World and Nation

UN chief says Syria is failing to adhere to peace plan

BEIRUT — The secretary-general of the United Nations gave a dark appraisal of the Syria conflict Thursday, accusing its government of failing to carry out nearly every element of the peace plan that took effect a week ago, obstructing work by an advance team of cease-fire monitors and doing nothing to alleviate an intensifying humanitarian crisis on the ground.

The appraisal, made at the United Nations by Secretary-General Ban Ki-moon, came as new pressure on the Syria government was looming from Paris, where U.S. Secretary of State Hillary Rodham Clinton, attending a meeting of the Friends of Syria coalition of countries seeking to aid the Syrian opposition, called for a new Security Council resolution to enforce sanctions on President Bashar Assad’s government.

In her remarks, Clinton acknowledged such a resolution was likely to be vetoed by Russia, a staunch supporter of Assad, but that even Russia had recognized “that we are not in a static situation but a deteriorating one.”

She also hinted at a possible NATO role in the conflict because of Syrian shelling last week across the border into Turkey, a NATO member, where thousands of Syrian refugees and armed anti-Assad groups have sought sanctuary.

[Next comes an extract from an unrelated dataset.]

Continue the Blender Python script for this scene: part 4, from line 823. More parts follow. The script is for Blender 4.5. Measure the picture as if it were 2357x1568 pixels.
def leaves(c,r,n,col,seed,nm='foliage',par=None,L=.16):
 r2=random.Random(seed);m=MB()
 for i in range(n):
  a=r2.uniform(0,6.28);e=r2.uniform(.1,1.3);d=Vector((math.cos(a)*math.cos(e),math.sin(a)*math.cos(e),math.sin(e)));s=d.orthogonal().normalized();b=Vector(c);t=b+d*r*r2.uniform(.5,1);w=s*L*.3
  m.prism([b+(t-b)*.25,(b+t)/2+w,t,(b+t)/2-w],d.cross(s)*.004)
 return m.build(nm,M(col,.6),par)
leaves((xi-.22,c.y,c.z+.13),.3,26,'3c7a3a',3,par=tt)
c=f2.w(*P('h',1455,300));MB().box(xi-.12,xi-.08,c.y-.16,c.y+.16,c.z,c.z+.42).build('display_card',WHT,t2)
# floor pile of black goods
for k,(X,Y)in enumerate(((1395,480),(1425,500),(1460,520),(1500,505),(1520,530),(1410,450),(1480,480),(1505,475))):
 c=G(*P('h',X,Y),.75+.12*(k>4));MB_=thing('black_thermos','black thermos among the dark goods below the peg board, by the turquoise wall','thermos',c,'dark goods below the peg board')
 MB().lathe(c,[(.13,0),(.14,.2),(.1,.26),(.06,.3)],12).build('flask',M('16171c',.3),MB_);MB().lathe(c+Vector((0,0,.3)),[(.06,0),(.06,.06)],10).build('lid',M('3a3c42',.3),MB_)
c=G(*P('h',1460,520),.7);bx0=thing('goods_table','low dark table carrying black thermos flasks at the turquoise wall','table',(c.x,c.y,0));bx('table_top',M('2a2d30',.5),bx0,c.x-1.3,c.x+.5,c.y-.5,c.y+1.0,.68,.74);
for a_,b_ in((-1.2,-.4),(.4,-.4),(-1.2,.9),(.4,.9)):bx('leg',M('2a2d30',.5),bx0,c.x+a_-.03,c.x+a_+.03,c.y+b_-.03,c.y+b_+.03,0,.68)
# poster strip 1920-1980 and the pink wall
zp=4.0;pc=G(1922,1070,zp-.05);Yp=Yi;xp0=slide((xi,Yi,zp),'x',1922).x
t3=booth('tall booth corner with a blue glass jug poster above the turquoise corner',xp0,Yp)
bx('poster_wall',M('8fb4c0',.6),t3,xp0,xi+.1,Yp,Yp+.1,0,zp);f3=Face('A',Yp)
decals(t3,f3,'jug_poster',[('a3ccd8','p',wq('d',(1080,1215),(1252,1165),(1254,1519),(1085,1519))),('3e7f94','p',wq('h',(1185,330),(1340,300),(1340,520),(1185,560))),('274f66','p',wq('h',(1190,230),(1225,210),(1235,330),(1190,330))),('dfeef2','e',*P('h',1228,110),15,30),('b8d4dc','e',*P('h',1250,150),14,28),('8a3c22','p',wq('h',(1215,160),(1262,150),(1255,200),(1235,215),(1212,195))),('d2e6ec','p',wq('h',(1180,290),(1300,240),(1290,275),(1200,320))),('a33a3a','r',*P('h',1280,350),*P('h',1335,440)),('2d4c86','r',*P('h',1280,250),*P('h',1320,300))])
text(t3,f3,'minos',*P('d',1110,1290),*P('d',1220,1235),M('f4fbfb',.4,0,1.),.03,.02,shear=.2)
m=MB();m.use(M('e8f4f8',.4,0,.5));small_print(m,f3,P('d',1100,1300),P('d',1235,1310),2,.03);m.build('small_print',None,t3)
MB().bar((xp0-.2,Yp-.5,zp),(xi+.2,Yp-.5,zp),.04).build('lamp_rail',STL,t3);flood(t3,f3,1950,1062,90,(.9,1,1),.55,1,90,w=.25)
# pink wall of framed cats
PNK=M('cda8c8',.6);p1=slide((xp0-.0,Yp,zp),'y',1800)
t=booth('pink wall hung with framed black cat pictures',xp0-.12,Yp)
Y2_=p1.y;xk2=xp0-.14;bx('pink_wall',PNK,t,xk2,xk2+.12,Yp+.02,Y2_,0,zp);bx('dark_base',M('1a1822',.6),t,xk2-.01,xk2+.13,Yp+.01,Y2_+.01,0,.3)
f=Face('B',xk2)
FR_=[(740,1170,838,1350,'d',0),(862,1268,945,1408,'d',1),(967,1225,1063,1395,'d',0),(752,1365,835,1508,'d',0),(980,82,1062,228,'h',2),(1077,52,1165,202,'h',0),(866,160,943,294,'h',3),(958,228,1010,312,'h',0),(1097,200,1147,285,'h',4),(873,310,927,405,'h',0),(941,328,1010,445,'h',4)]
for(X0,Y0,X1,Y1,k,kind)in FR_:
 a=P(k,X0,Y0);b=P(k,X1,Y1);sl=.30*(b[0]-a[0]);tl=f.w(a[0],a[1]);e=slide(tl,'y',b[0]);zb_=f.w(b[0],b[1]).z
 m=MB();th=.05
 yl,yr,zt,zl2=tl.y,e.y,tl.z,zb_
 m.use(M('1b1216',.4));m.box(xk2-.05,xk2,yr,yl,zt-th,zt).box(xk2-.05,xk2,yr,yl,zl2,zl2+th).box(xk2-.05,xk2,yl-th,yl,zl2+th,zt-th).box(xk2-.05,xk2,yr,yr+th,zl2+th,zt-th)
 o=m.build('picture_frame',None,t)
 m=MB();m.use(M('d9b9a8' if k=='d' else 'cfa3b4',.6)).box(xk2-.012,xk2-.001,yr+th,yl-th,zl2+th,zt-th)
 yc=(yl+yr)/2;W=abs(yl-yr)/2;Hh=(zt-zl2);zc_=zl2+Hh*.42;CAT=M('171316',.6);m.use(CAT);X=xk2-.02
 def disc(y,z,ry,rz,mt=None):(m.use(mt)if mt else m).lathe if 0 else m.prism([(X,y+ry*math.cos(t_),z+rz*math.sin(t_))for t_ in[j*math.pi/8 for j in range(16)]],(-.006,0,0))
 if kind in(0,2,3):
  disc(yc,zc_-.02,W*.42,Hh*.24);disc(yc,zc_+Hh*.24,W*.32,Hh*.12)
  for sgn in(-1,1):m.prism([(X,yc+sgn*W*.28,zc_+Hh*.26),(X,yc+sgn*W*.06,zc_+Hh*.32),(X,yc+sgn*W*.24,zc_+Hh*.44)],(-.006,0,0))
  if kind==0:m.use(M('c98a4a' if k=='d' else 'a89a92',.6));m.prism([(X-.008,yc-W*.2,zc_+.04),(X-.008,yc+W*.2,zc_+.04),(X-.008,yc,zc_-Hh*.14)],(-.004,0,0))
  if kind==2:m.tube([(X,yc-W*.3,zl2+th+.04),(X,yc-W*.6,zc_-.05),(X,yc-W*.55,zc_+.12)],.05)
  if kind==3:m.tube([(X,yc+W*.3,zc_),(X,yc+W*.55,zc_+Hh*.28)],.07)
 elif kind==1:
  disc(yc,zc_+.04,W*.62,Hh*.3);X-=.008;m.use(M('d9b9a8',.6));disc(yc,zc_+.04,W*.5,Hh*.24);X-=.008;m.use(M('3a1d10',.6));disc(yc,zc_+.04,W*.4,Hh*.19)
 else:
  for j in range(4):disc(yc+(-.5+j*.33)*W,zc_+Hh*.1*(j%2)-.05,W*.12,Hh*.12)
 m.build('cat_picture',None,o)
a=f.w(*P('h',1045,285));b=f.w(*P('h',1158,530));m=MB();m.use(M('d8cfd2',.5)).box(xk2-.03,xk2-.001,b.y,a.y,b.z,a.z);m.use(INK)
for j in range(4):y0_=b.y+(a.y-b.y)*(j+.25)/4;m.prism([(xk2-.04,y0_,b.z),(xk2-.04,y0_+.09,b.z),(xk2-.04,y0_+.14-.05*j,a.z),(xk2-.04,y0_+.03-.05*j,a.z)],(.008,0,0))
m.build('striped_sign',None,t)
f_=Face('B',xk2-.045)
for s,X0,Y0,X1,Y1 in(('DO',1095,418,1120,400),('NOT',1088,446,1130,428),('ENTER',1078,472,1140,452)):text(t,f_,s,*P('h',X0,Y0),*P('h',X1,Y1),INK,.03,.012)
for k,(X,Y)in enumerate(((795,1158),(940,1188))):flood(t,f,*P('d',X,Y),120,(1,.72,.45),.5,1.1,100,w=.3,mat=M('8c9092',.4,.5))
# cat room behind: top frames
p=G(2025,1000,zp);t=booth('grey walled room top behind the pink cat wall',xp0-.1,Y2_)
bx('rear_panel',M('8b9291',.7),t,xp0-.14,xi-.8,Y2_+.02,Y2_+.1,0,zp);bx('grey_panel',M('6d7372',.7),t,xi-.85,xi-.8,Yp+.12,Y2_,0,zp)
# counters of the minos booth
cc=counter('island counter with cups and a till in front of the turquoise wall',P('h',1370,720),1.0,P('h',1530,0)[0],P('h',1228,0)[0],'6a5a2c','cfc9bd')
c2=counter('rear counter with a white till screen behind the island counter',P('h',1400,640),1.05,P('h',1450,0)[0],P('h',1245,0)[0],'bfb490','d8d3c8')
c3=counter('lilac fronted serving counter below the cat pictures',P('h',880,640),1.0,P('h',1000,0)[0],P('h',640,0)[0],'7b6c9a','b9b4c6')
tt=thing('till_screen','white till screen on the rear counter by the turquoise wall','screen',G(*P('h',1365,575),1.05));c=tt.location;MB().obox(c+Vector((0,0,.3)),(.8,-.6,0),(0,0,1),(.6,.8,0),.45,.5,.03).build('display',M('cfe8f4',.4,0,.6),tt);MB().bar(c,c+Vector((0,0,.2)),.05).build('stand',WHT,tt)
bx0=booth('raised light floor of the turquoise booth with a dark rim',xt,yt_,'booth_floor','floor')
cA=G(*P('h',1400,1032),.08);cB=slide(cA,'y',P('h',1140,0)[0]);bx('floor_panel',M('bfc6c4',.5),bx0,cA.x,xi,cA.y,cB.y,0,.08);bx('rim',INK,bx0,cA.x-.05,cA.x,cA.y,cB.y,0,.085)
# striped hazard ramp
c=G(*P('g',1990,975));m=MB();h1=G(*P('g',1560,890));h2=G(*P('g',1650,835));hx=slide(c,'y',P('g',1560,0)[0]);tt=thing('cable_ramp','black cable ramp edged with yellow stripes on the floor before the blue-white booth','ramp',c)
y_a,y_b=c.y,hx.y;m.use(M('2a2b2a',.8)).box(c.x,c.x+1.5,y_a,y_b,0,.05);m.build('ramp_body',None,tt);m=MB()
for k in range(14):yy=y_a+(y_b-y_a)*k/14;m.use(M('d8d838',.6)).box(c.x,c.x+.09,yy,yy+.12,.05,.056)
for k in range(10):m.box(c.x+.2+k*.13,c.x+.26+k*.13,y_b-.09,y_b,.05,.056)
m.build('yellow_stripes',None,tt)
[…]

She said Turkey had discussed such an option at a NATO ministerial meeting in Brussels this week. Under an article in the NATO treaty, an attack on one member can be construed to be an attack on all.

In a statement from the Paris meeting, the Friends of Syria group, which includes the United States, France, Britain, Saudi Arabia and Turkey, said if the peace plan failed, “the U.N. Security Council and international community would have to look at other options.”

The developments amounted to a ramping up of rhetoric aimed at pressuring Assad, but it was unclear if it would force him to change his behavior in seeking to crush his opponents in the conflict, in which more than 9,000 people have been killed.

Ban said an initial lull in violence between Syrian forces and anti-government fighters had all but disappeared. Nonetheless, Ban told reporters at the United Nations that he had recommended that the Security Council authorize sending up to 300 military observers to Syria to act as cease-fire monitors.

He also said the Syrian authorities had assured him that these observers would have freedom of movement throughout all areas of the country affected by the 13-month-old uprising against Assad.

“For the mission to succeed, we require the Syrian government’s full cooperation, particularly in ensuring the full freedom of movement and unfettered access and safety and security of personnel, as well as the use of key enabling assets such as helicopters and other transportation,” Ban said.

But he also said the issue of transportation, as well as the nationalities of the cease-fire observers themselves, had not yet been resolved with the Syrian government.